Incoming President's Report from the Annual Meeting, May 13, 2012
From Our President:
First of all, I want to express another thank you to Bronwen Jones and the outgoing board. Even though they will continue to be active among us, especially since I will be constantly asking them questions, they deserve our special gratitude at this time. They have served us well for many years through times of challenge and transition, and we have accomplished several important goals during their tenure.
I also want to thank our Acting Minister, Reverend Erika Hewitt, for stepping so gracefully into our pulpit. Her intelligence, compassion, and good counsel will see us successfully through our minister’s family
leave.
I am proud to be elected your president and I am excited to greet the upcoming year. I am at a point in
my life where time seems shorter. I recognize the need to say what I want to say and do the things that
seem important. The opportunity to serve as your president feels like the culmination of a journey that began when I was a child, attending Unitarian church in Madison, Wisconsin.
Recently, I have been remembering an experience I had in high school. I was 14 or 15, and I chose to attend a UU leadership training camp for a week on a lake about three hours from my home. I went alone — I didn’t know anyone there — and slept in a cabin and went to workshops. I don’t remember the process of deciding to go, but I’m sure I was scared. I also must have been quite motivated. Interestingly, one of the main things I
remember about the experience is my new bathing suit, a one-piece made of orange and white stripes. I
was self-conscious, but apparently also excited about it. I remember the trees, and groups of kids and a volleyball game. I also remember very clearly a moment after I had returned home, when I had just
finished leading some kind of a group discussion, and I realized that I actually was a better leader and
that the techniques I had learned at camp were helping me be more effective. I am personally moved by
the symmetry of the idea that my high school camp trained me to become, 50 years later, the president of
my church.
We never know, really, all of the effects of our actions. Our community is special because it has the
ability to weave itself into the fabric of our lives and wrap itself around us from the beginning to the end.
I am especially looking forward to working with Reverend Rebecca during this remarkable year in her
life, when her family welcomes and gets to know Nathan, their second child. This is a unique opportunity for all of us in the congregation. As we continue to practice what it means to be human, we must surely know that a young family will need our support, and our generous giving of ourselves.We will be excited to have Rebecca back among us, and she will be excited to be back. Together we will embark upon the journey of nourishing new life, including the many possibilities for new congregational life, as Rebecca begins her third year with us.
This is more than a symbolic thought. We will have a new roof to keep the rain out, and give us shelter from the storm. We will have a new website. We have new staff people. I have most recently served on the personnel committee, and I am impressed by the many gifts these new people bring to us. We have one another, and
all the good work we do in our community and in the wider world.

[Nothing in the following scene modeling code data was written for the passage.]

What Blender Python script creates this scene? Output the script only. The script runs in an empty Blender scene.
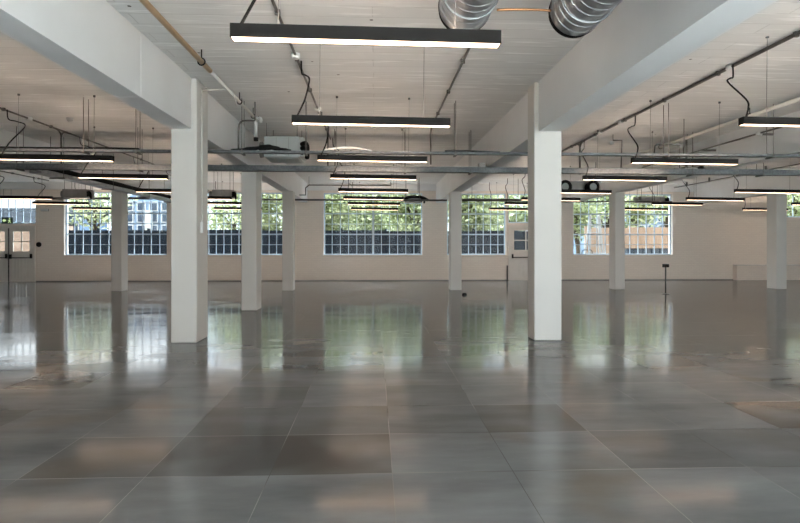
import bpy, bmesh, math, random
from mathutils import Vector, Matrix
random.seed(7)
S = bpy.context.scene
COL = S.collection
PI = math.pi
# ------------------------------------------------------------------ camera model (photo pixel -> world)
F = 584.0
HZ = 245.0
PSI = math.atan(25.0 / F)
CZ = 1.5
cs, sn = math.cos(PSI), math.sin(PSI)
def P(x, y, Y):
    u, v = (x - 400) / F, (HZ - y) / F
    t = Y / (cs - u * sn)
    return Vector((t * (u * cs + sn), Y, CZ + t * v))
def PX(x, Y): return P(x, HZ, Y).x
def PZ(y, Y, x=400): return P(x, y, Y).z
def FL(x, y):
    u, v = (x - 400) / F, (HZ - y) / F
    t = -CZ / v
    return Vector((t * (u * cs + sn), t * (cs - u * sn), 0))
CEIL = 4.06
SOFF = 3.28
WY = 24.5            # inner face of the far wall
BY = -6.0            # inner face of the wall behind the camera
X0, X1 = -19.0, 22.0

# ------------------------------------------------------------------ materials
def new_mat(name):
    m = bpy.data.materials.new(name); m.use_nodes = True
    nt = m.node_tree
    for n in list(nt.nodes): nt.nodes.remove(n)
    out = nt.nodes.new('ShaderNodeOutputMaterial')
    return m, nt, out
def N(nt, t, **kw):
    n = nt.nodes.new(t)
    for k, v in kw.items(): setattr(n, k, v)
    return n
def L(nt, a, b): nt.links.new(a, b)
def principled(nt, out, col=(.8, .8, .8), rough=.5, metal=0., spec=.5):
    b = N(nt, 'ShaderNodeBsdfPrincipled')
    b.inputs['Base Color'].default_value = (*col, 1)
    b.inputs['Roughness'].default_value = rough
    b.inputs['Metallic'].default_value = metal
    b.inputs['Specular IOR Level'].default_value = spec
    L(nt, b.outputs[0], out.inputs['Surface'])
    return b
def noise_col(name, c1, c2, scale=3., rough=.5, metal=0., spec=.5, stretch=(1, 1, 1), bump=0., detail=5.):
    m, nt, out = new_mat(name)
    b = principled(nt, out, c1, rough, metal, spec)
    tc = N(nt, 'ShaderNodeTexCoord'); mp = N(nt, 'ShaderNodeMapping')
    mp.inputs['Scale'].default_value = stretch
    L(nt, tc.outputs['Object'], mp.inputs['Vector'])
    nz = N(nt, 'ShaderNodeTexNoise'); nz.inputs['Scale'].default_value = scale; nz.inputs['Detail'].default_value = detail
    L(nt, mp.outputs[0], nz.inputs['Vector'])
    mx = N(nt, 'ShaderNodeMix', data_type='RGBA')
    mx.inputs['A'].default_value = (*c1, 1); mx.inputs['B'].default_value = (*c2, 1)
    rp = N(nt, 'ShaderNodeMapRange'); rp.inputs['From Min'].default_value = .35; rp.inputs['From Max'].default_value = .65
    L(nt, nz.outputs['Fac'], rp.inputs['Value']); L(nt, rp.outputs[0], mx.inputs['Factor'])
    L(nt, mx.outputs['Result'], b.inputs['Base Color'])
    if bump:
        bp = N(nt, 'ShaderNodeBump'); bp.inputs['Strength'].default_value = bump; bp.inputs['Distance'].default_value = .01
        L(nt, nz.outputs['Fac'], bp.inputs['Height']); L(nt, bp.outputs[0], b.inputs['Normal'])
    return m
def emit(name, col, st):
    m, nt, out = new_mat(name)
    e = N(nt, 'ShaderNodeEmission'); e.inputs[0].default_value = (*col, 1); e.inputs[1].default_value = st
    L(nt, e.outputs[0], out.inputs['Surface'])
    return m

M = {}
M['white_paint'] = noise_col('white_paint', (.67, .65, .615), (.64, .62, .585), 1.3, .55, bump=.05)
M['beam_paint'] = noise_col('beam_paint', (.84, .845, .845), (.79, .79, .785), .9, .6, bump=.08)
M['black_metal'] = noise_col('black_metal', (.012, .0105, .0095), (.015, .0135, .0125), 6, .55, spec=.1)
M['black_rubber'] = noise_col('black_rubber', (.007, .007, .007), (.012, .012, .012), 9, .8, spec=.1)
M['dark_conduit'] = noise_col('dark_conduit', (.09, .085, .08), (.14, .13, .12), 7, .45, .6)
M['galvanised'] = noise_col('galvanised', (.40, .405, .41), (.31, .315, .325), 9, .36, .85)
M['tray_steel'] = noise_col('tray_steel', (.125, .132, .136), (.08, .086, .09), 22, .6, .25)
M['steel_wire'] = noise_col('steel_wire', (.12, .12, .12), (.1, .1, .1), 5, .5, .5)
M['white_plastic'] = noise_col('white_plastic', (.72, .72, .70), (.68, .68, .66), 5, .4)
M['ochre_paint'] = noise_col('ochre_paint', (.74, .55, .34), (.66, .47, .28), 5, .5)
M['copper'] = noise_col('copper', (.45, .22, .10), (.30, .14, .06), 9, .4, .7)
M['unit_grey'] = noise_col('unit_grey', (.46, .49, .48), (.41, .44, .43), 3, .45)
M['unit_dark'] = noise_col('unit_dark', (.30, .29, .28), (.24, .23, .22), 3, .5, .3)
M['window_frame'] = noise_col('window_frame', (.58, .70, .82), (.53, .65, .78), 4, .45)
M['door_paint'] = noise_col('door_paint', (.80, .76, .70), (.76, .72, .66), 3, .5)
M['ext_slate'] = noise_col('ext_slate', (.009, .014, .022), (.02, .028, .039), 3, .9, spec=.08, stretch=(4, 4, .4))
M['ext_timber'] = noise_col('ext_timber', (.50, .385, .30), (.37, .27, .20), 3, .8, spec=.2, stretch=(6, 6, .3))
M['ext_render_blue'] = noise_col('ext_render_blue', (.14, .215, .32), (.115, .18, .27), 1, .8)
M['ext_white'] = noise_col('ext_white', (.42, .44, .45), (.37, .39, .40), 2, .6)
M['ext_dark_window'] = noise_col('ext_dark_window', (.03, .05, .08), (.05, .07, .1), 2, .1)
M['ext_brick'] = noise_col('ext_brick', (.33, .26, .21), (.26, .19, .15), 2, .8)
M['ext_peach'] = noise_col('ext_peach', (.36, .27, .21), (.28, .20, .155), 2, .8)
M['ext_roof'] = noise_col('ext_roof', (.03, .037, .046), (.02, .025, .03), 2, .95, spec=.05)
M['paving'] = noise_col('paving', (.22, .21, .19), (.16, .155, .14), 2, .8)
M['bark'] = noise_col('bark', (.09, .07, .05), (.05, .04, .03), 6, .9, stretch=(1, 1, .2))
M['led_face'] = emit('led_face', (1.0, .68, .46), 7.0)
def batwing(name, col, st):
    # lens that throws its light to both sides rather than straight up
    m, nt, out = new_mat(name)
    e = N(nt, 'ShaderNodeEmission'); e.inputs[0].default_value = (*col, 1)
    g = N(nt, 'ShaderNodeNewGeometry'); d = N(nt, 'ShaderNodeVectorMath', operation='DOT_PRODUCT')
    L(nt, g.outputs['Normal'], d.inputs[0]); L(nt, g.outputs['Incoming'], d.inputs[1])
    r = N(nt, 'ShaderNodeMapRange', interpolation_type='SMOOTHSTEP')
    r.inputs['From Min'].default_value = .95; r.inputs['From Max'].default_value = .60; r.inputs['To Min'].default_value = st * .12; r.inputs['To Max'].default_value = st
    L(nt, d.outputs['Value'], r.inputs['Value']); L(nt, r.outputs[0], e.inputs[1])
    L(nt, e.outputs[0], out.inputs['Surface'])
    return m
M['led_up'] = batwing('led_up', (1.0, .77, .60), 23.0)
M['sign_green'] = emit('sign_green', (.62, .85, .42), .6)
M['sign_panel'] = noise_col('sign_panel', (.02, .05, .045), (.015, .04, .035), 4, .3)

def leaf_mat(name, c1, c2):
    m, nt, out = new_mat(name)
    b = principled(nt, out, c1, .5, 0, .3)
    g = N(nt, 'ShaderNodeNewGeometry')
    mx = N(nt, 'ShaderNodeMix', data_type='RGBA')
    mx.inputs['A'].default_value = (*c1, 1); mx.inputs['B'].default_value = (*c2, 1)
    L(nt, g.outputs['Random Per Island'], mx.inputs['Factor']); L(nt, mx.outputs['Result'], b.inputs['Base Color'])
    tr = N(nt, 'ShaderNodeBsdfTranslucent'); L(nt, mx.outputs['Result'], tr.inputs['Color'])
    ad = N(nt, 'ShaderNodeMixShader'); ad.inputs[0].default_value = .35
    L(nt, b.outputs[0], ad.inputs[1]); L(nt, tr.outputs[0], ad.inputs[2]); L(nt, ad.outputs[0], out.inputs['Surface'])
    return m
M['leaf_bright'] = leaf_mat('leaf_bright', (.13, .18, .07), (.64, .69, .44))
M['leaf_mid'] = leaf_mat('leaf_mid', (.10, .15, .06), (.54, .60, .37))

def glass_mat(name, k):
    m, nt, out = new_mat(name)
    t = N(nt, 'ShaderNodeBsdfTransparent'); t.inputs[0].default_value = (k * .98, k, k, 1)
    g = N(nt, 'ShaderNodeBsdfGlossy'); g.inputs['Roughness'].default_value = 0.0
    g.inputs[0].default_value = (.04, .04, .04, 1)
    mx = N(nt, 'ShaderNodeMixShader')
    mx.inputs[0].default_value = .12; L(nt, t.outputs[0], mx.inputs[1]); L(nt, g.outputs[0], mx.inputs[2])
    L(nt, mx.outputs[0], out.inputs['Surface'])
    return m
M['glass'] = glass_mat('window_glass', .97); M['old_glass'] = glass_mat('old_window_glass', .98)

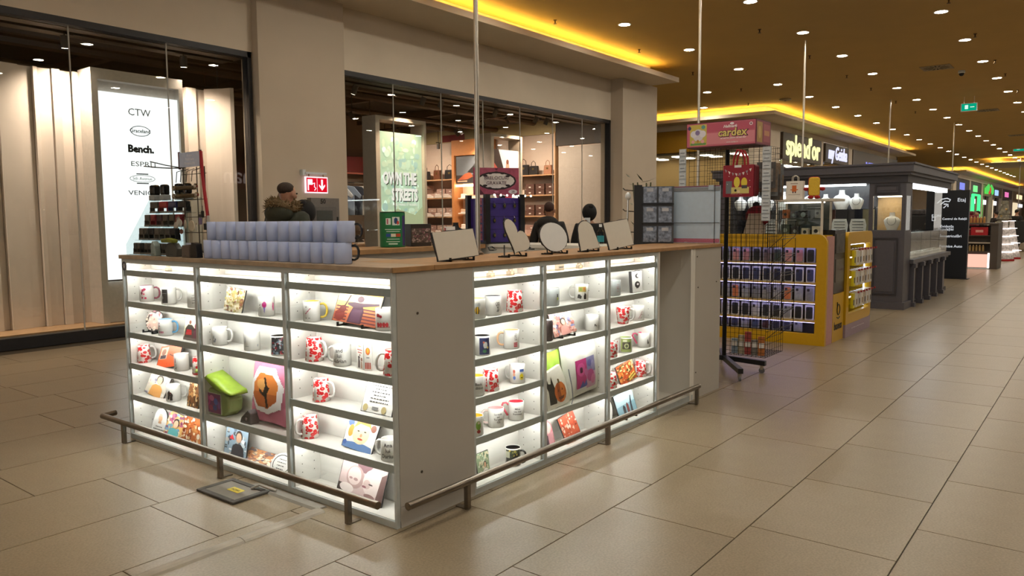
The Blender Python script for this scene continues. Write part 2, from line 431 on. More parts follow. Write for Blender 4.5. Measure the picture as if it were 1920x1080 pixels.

I haven’t presented you with much of a platform. I do have opinions, which are sometimes open to discussion; I still have much to learn, and I have personal UU-shaped values, which will help me navigate the road I travel with you. In the end, just as President Obama explained when he expressed his support for same-sex marriage, the value I care about most deeply is how I treat other people. As your president, I care most about how we as a community treat one another.